● ENTRIES SHOWN
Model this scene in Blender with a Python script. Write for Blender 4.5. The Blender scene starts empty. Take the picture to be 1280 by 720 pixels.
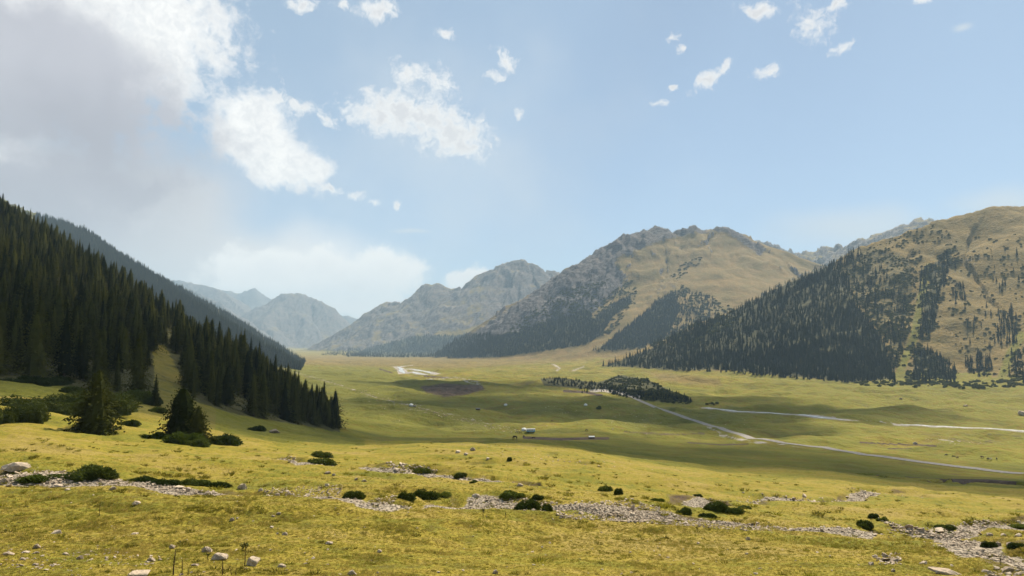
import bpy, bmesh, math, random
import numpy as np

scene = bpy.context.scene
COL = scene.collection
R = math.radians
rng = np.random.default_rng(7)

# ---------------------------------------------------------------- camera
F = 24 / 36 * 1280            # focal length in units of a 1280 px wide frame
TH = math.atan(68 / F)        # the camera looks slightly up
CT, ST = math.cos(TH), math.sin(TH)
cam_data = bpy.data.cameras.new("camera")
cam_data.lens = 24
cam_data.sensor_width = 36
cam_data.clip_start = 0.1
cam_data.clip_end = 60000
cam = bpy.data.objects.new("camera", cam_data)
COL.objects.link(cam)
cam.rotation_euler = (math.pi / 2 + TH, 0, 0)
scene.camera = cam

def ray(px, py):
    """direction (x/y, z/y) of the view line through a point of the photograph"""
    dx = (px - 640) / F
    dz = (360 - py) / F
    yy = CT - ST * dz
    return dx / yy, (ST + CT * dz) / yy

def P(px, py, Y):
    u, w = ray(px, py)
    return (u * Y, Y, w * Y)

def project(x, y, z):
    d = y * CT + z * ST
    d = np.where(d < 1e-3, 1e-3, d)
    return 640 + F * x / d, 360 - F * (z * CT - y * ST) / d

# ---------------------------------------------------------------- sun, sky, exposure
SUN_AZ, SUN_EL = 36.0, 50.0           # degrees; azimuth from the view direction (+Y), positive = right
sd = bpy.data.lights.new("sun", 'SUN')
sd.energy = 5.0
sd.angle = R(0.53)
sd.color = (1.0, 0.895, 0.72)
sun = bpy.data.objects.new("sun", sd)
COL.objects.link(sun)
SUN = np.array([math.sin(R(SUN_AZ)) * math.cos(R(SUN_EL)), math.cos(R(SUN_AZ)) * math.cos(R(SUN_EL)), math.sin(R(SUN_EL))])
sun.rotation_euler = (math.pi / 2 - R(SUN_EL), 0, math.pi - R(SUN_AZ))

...

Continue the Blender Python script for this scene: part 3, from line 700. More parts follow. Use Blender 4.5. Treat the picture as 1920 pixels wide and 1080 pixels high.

● WHAT YOU SHOULD DO
Give the lines above again exactly, from the one containing "Model this scene" to the one containing "import numpy as np", both included, but leave out the pictures.

● ANSWER
Model this scene in Blender with a Python script. Write for Blender 4.5. The Blender scene starts empty. Take the picture to be 1280 by 720 pixels.
import bpy, bmesh, math, random
import numpy as np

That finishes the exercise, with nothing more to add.